What Jesus did tell us is that if we honestly believe we have shared the truth with someone and they refuse to hear what we have to say, we are to shake the very dust off our sandals and walk away, leaving that person to do what they choose. It doesn't say we are to write laws preventing them from doing what they choose. And it doesn't say we can't have anything to do with them, whatsoever. If you choose to not associate with them, fine. But, how will they ever see you living the life of Christ if you don't?

Now, there are certain laws that we have in this country, and in any civilized society, that must stand. Anything that constitutes usurping the free will of another person is forbidden. Or doing anything that would harm someone who is not able to make a free choice is forbidden.
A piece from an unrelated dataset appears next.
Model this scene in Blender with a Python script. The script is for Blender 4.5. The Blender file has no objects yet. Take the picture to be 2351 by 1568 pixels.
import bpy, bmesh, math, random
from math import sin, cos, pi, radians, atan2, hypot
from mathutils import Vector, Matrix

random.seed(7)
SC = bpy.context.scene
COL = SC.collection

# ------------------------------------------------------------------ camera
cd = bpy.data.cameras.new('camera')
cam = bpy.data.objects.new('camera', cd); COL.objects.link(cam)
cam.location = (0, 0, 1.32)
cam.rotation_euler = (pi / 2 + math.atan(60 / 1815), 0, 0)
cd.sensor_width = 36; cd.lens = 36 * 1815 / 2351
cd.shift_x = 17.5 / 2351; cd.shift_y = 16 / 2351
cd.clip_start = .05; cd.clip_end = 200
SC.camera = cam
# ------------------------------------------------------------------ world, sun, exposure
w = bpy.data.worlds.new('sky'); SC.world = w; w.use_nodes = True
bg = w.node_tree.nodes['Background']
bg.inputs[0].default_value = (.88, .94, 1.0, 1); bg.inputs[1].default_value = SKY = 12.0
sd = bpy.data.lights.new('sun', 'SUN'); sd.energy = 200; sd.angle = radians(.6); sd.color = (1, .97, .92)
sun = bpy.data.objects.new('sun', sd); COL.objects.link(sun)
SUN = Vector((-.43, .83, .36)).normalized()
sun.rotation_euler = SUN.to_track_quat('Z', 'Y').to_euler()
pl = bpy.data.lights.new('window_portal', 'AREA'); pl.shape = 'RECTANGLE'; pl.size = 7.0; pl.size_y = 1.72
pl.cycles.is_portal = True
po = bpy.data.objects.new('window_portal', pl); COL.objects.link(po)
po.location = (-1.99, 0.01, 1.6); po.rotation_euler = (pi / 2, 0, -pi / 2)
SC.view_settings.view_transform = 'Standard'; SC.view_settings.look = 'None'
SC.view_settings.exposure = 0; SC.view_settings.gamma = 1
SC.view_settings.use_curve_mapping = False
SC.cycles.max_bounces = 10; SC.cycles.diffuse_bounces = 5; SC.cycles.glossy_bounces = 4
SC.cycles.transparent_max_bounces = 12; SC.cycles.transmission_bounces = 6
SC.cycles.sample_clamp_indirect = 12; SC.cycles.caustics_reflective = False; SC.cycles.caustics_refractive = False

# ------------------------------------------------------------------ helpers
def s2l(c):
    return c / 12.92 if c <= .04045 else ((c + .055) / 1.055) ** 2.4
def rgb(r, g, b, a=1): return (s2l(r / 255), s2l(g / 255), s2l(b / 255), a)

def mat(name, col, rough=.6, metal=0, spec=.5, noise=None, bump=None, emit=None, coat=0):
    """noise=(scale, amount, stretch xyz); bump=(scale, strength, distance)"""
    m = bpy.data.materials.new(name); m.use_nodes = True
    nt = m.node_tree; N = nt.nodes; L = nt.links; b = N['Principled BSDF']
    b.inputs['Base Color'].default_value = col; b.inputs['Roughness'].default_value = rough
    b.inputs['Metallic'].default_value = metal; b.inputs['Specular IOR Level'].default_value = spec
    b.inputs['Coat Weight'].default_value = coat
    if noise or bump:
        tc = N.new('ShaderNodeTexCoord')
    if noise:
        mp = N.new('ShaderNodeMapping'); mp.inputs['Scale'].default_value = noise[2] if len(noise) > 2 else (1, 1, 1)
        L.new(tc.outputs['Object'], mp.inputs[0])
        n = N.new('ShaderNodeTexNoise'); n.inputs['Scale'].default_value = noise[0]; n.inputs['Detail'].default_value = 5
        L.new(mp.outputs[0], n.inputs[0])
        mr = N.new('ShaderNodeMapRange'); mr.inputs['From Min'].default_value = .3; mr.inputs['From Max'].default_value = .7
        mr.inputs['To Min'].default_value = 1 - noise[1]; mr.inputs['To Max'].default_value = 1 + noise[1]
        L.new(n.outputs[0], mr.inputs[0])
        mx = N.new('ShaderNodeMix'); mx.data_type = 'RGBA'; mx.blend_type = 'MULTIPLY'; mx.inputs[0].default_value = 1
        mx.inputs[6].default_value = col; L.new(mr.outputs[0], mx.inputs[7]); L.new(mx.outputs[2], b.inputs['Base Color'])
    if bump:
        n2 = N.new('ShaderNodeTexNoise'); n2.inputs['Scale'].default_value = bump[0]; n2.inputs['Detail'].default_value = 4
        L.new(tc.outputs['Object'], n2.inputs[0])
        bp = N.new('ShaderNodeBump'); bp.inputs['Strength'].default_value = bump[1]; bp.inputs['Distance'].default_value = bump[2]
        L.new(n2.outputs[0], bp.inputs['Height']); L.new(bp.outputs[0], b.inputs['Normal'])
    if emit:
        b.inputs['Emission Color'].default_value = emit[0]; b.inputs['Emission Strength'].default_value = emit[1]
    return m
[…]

So please don't try to tell me that I'm advocating allowing child molestation or beastiality or what-not. A child or an animal doesn't have free will or the ability to consent. That makes doing anything with them a crime as well as a sin.

But, the truth is, by completely polarizing ourselves from those who are choosing a different political party and accusing them of not loving this country or calling them names or judging them as sinners is not following the teachings and commandments of Christ. Yes, we all have the freedom to not patronize businesses for any reason whatsoever, including because they have a political poster in their window for candidates we don't support. But helping someone in need? Nowhere are we given permission to pass that person by! In fact, the parable of the Good Samaritan tells us we are especially directed to help that person or people.